I know I am offering a lot of quotes, but each one of those—and several others—stopped me in my tracks on the train, if you will; I was awed by the power of the author’s intentional expression. I have to give you one more—my favorite.

But for a moment the old man doesn’t realize he is dead. He can feel Martin’s heart and mistakes it for his own. (20)

I read fiction most consistently in my life when I was teaching English at Charlestown High School in Boston, and then at Winchester High School, a little farther north. Alongside of multiple readings of Of Mice and Men, The Scarlet Letter, Frankenstein, and The Great Gatsby, I read for myself as well. In those days, I also imagined I had my own great American novel to offer and that quest helped me learn how to write as well. I love the moment when a writer takes my breath away with his or her choice of words. I never tire of reading as Gatsby realized the green light across the water is Daisy’s house and the narrator says:

His count of enchanted objects had diminished by one.

The sentence offers room for resonance, space to stop and understand, rather than simply saying, “When he figured out the light was at Daisy’s house, he kind of lost interest.”

While I’m geeking out on quotes here, I do actually have a point. I’ve been thinking this evening about the lines from scripture and from carols that help me get to the manger. Some are sentences, some whole stanzas. Here is are a couple of examples.

and ye beneath life’s crushing load
whose forms are bending low
who toil along the climbing way
with painful step and slow
look now for glad and golden hours
come swiftly on the wing
oh rest beside the weary road
and hear the angels sing

the hopes and fears of all the years
are met in thee tonight

And so it was, that, while they were there, the days were accomplished that she should be delivered. (Luke 2:6)

Though I rarely bust out my King James Version, the poetry of Luke’s description of the birth of Jesus comes alive in ways that more contemporary translations do not, for me. The verbs in the last half of this verse are where it all happens—and they are both passive tense: the days were accomplished, and she should be delivered.

I know the language is four hundred years old. I know the words, as I understand them, don’t mean exactly the same thing as they did in those days. And that the days accomplished what they needed to do to deliver Mary to that moment in the manger is just too good. Two millennia later, we can’t read the story without some sense of its cosmic significance, yet this is a small story, like Martin holding the dead man so close that he mistook Martin’s heartbeat for his own. The shepherds represented no one other than themselves. The Magi were not a huge diplomatic contingent. We’re talking a handful of people in a hayloft, marveling at a manger.

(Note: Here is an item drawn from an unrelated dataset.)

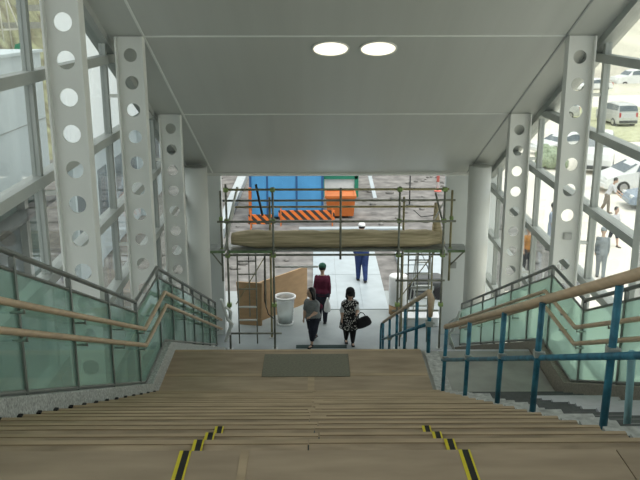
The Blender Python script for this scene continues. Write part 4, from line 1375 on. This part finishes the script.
# man in maroon, back to the camera
pC, jC = person('man in maroon top and green cap walking away from the stairs', (0.16, 21.95, 0), R(176), 1.64, 3, ((9, 4), (-9, 14)), ((-4, 8, 14), (-14, 6, 28)), (6, 0),
       dict(top='maroon', sleeve=0.95, bottom='navy_cloth', leg_len=1.0, hair='short', shoe='black', hat='cap_green'), bulk=1.25, hs=1.2)
mb = MB()
mb.loft([ring_at((0, 0, z_), rx, ry, Matrix.Identity(3), 16) for z_, rx, ry in ((-0.42, 0.07, 0.05), (-0.38, 0.10, 0.07), (-0.2, 0.085, 0.06), (-0.05, 0.03, 0.025), (0.0, 0.02, 0.02))])
tag(mb.build('carrier_bag', 'white_plastic', loc=(0.30, 21.70, 0.80)), 'white plastic carrier bag held by the man in maroon', 'bag')
# person in blue with a white helmet
person('person in blue trousers and white helmet walking along the white walkway', (1.45, 25.5, 0.03), R(185), 1.88, 4, ((6, 2), (-8, 12)), ((-4, 6, 12), (6, 6, 14)), (4, 0),
       dict(top='blue_cloth', sleeve=0.95, bottom='blue_cloth', leg_len=1.0, hair='short', shoe='black', hat='white_plastic', brim=True), bulk=1.2)
# people outside the right glass wall
person('man in light grey suit standing outside the right glass wall', (9.3, 25.9, -0.02), R(165), 1.66, 3, ((6, 2), (-6, 6)), ((4, 6, 12), (4, 6, 12)), (8, 0),
       dict(top='suit', sleeve=0.97, bottom='suit', leg_len=1.0, hair=None, hat='suit', shoe='black'), voxel=0.013)
person('man in pale blue shirt standing outside between the two right columns', (8.55, 29.2, -0.02), R(60), 1.74, 2, ((4, 2), (-4, 4)), ((8, 6, 20), (4, 6, 12)), (8, 0),
       dict(top='pale_cloth', sleeve=0.5, bottom='pale_cloth', leg_len=1.0, hair='short', shoe='black'), voxel=0.013)
person('person in white shirt and brown trousers bending over near the blue car', (12.5, 34.8, -0.02), R(70), 1.62, 24, ((10, 8), (-12, 14)), ((28, 6, 20), (20, 6, 20)), (10, 0),
       dict(top='white_cloth', sleeve=0.5, bottom='khaki', leg_len=1.0, hair='short', shoe='black'), voxel=0.013)
person('person in white shirt and dark shorts walking outside the right glass', (11.0, 29.6, -0.02), R(30), 1.5, 2, ((14, 6), (-14, 18)), ((10, 8, 16), (-6, 8, 14)), (6, 0),
       dict(top='white_cloth', sleeve=0.45, bottom='navy_cloth', leg_len=0.5, hair='short', shoe='black'), voxel=0.013)
person('worker in dark clothes with an orange vest outside the far right glass', (7.0, 26.4, -0.02), R(10), 1.6, 2, ((4, 2), (-4, 4)), ((8, 6, 20), (4, 6, 12)), (4, 0),
       dict(top='vest', sleeve=0.3, bottom='navy_cloth', leg_len=1.0, hair='short', shoe='black', hat='navy_cloth'), voxel=0.013)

My job at the computer store these days is to help people get their phones and tablets back in working order. Today, I helped a woman who is a visiting hospice nurse get her phone back in working order. When it came back on, she teared up because her families, as she called them, could get in touch with her. Another didn’t know a password because it had been her husband tablet and he had died. Tonight at church we had a “Service of Reflection and Hope” as a way to make room for the grief and sorrow—both personal and global—that we carry through the holidays. People had a chance to come up and light a candle, or write a name on a place card and put it on the Communion table, or be anointed with oil as a sign of healing, awakening us from the illusion of separateness and reminding us of the reality of our connectedness.

How silently, how silently, that wondrous gift was given.